Munching through the Spring Garden

The oft asked question, ‘Can we have carrots for garden nibbles?’ is now being met with a resounding ‘YES!’ from the garden staff.  Our first crop of carrots are ready for harvest and the students have been happily munching them after each garden class.  Carrots are the most popular garden nibble and we suspect there is an element of magic that can’t be ignored. Pulling the carrot out of the soil is almost as satisfying as eating them. Munching every last bit of orange goodness ends an hour in the garden with smiles from the children. Carrots, lettuce, spinach, kale, and peas are all ready for eating. Happy students walking the garden paths this spring with handfuls of green and bright orange.  Carrot taco anyone?

Learning about Pollinators, bees specifically, and digging deep into the soil to see what’s living there has been an inquiry that the First Grade students have done very well.  Their enthusiasm and straight forward connection to the living world of the garden is always a delight to see.

 

The much beloved kale was harvested by the Second Grade students recently.  After the harvest, students studied the entire plant, noting the green seed pods forming on the stem and drawing the plants in their journals. The kale plants have provided endless garden nibbles for the students throughout the year. As the kale plants go to seed, we keep them in the garden to watch them flower and grow seed pods. The students love to eat the kale flowers as well.

Third Grade students have learned about seed families by hands on experience with sorting, naming, and then planting seeds in the soil.  They enjoyed learning the different ‘family’ names and learning how the plants produce seeds. The final, and most popular step was harvesting and preparing a fresh salad bowl that was dressed with freshly made dressing. Liza Elman, our culinary arts instructor, was on hand to support students in making the dressing.

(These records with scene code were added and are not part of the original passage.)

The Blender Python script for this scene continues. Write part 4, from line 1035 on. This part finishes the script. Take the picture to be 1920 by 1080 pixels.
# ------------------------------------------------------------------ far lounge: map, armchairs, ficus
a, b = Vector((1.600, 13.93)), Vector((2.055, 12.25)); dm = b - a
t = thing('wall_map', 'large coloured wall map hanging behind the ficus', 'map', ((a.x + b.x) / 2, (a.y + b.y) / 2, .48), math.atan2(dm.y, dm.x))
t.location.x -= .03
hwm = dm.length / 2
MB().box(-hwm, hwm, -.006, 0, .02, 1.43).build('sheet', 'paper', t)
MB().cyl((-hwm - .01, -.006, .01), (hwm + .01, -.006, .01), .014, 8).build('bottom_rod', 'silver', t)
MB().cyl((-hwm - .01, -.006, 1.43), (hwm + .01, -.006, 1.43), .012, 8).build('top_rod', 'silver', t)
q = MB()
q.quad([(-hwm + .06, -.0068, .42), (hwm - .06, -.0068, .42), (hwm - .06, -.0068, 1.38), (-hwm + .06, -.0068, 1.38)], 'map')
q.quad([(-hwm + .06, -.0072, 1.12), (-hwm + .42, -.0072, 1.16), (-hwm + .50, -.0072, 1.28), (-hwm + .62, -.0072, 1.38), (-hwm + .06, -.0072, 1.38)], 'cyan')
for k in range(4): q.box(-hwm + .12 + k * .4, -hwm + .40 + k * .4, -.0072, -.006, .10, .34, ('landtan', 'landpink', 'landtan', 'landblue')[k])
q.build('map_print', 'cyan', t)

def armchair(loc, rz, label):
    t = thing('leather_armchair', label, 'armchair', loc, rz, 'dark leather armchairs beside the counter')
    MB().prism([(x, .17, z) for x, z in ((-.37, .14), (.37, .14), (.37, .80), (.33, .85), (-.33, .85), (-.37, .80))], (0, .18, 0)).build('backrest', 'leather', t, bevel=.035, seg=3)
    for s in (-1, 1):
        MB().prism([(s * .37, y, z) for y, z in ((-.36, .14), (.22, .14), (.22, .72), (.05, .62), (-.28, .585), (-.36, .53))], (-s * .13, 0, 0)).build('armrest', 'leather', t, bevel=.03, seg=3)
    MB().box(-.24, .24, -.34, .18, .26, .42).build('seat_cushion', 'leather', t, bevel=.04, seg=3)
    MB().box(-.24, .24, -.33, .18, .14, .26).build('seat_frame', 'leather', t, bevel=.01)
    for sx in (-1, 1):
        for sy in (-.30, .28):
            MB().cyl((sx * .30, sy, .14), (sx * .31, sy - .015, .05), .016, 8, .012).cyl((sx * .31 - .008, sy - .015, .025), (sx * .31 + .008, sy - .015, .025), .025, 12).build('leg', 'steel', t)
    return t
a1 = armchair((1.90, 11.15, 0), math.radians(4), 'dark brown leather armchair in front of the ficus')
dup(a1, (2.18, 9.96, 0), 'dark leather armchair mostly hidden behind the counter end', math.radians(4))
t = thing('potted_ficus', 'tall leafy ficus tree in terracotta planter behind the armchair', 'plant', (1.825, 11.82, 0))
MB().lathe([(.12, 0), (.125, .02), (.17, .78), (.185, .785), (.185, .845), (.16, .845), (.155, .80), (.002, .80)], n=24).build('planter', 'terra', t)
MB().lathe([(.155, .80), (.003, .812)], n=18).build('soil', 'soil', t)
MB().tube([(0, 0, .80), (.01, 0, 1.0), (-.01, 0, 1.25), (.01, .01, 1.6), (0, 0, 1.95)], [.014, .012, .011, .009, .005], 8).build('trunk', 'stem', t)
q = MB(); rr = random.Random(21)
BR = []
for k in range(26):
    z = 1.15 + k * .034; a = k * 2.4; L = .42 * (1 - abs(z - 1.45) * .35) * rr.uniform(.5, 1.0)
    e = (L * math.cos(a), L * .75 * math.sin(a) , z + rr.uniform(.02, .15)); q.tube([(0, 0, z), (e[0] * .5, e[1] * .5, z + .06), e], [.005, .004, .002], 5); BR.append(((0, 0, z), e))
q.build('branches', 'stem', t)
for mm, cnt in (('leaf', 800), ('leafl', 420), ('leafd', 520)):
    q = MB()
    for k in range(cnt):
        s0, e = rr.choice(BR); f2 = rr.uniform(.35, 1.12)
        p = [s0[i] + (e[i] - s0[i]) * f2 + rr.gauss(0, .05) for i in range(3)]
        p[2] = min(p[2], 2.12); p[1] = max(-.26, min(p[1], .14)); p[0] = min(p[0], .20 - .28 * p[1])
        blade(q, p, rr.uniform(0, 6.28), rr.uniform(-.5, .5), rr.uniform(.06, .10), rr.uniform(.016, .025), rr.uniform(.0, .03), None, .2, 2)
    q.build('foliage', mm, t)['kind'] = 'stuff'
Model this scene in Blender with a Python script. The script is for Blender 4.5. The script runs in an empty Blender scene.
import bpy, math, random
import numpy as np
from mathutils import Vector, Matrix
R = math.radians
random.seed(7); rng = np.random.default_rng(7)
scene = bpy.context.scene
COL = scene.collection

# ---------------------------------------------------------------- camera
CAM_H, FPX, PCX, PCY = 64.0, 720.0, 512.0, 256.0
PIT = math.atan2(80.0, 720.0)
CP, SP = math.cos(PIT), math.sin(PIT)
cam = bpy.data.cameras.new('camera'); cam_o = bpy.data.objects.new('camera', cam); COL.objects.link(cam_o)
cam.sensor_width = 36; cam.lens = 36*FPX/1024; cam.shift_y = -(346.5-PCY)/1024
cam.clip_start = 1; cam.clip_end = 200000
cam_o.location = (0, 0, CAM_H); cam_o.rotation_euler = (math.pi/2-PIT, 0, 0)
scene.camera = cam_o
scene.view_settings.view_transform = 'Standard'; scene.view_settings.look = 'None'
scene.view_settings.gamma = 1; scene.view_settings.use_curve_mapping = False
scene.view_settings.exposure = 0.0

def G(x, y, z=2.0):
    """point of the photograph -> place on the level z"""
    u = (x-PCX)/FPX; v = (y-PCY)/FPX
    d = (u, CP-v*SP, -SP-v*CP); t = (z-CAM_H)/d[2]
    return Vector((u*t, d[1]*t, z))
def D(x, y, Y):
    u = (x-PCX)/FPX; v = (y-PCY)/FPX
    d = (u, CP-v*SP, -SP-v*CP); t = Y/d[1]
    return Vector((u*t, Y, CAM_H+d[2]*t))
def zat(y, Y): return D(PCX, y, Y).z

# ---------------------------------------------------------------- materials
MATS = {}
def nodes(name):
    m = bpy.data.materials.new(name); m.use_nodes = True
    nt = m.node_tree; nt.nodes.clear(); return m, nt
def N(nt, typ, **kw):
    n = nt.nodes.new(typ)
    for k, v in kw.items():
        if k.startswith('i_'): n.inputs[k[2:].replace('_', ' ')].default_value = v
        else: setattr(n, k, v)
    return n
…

Fourth Grade students have designed and engineered trellis’s for peas. They are now observing as the peas they planted are climbing on the trellis’s and beginning to produce peas for eating. Recently, they also planted beans around the poles of our bean teepees and took the time to notice the differences in the ways the peas and beans grow and how we support growth of each plant differently.

Growing micro greens through the dark, cool days of early spring has been a task that the Grade Five students took charge of. The pea shoots produced were eaten fresh, and also made into pea shoot pesto that was used on Earth Day as a condiment for veggie snacks.  Many students (and teachers) have become pea shoot converts and prefer pea shoot pesto to the traditional basil variety.

A new garden has grown up near the first grade wing, on the West side of the Elementary school. The fifth grade students have helped dig out pathways and prepared the beds that are now producing some fresh peas, kale, sorrel and broccoli.  Fifth graders will continue to check in and work on the easily accessible SNACC garden. It’s just a hop, skip and jump away from the play field and they can come over during recess to help and nibble.

This spring has kept us busy with cold, wet weather however there’s no stopping the growing. Just like the children who come to garden classes each week, enthusiastic, hungry and full of surprises the garden has provided a wealth of learning and eating.   Children, gardens, eating and growing, a winning combination!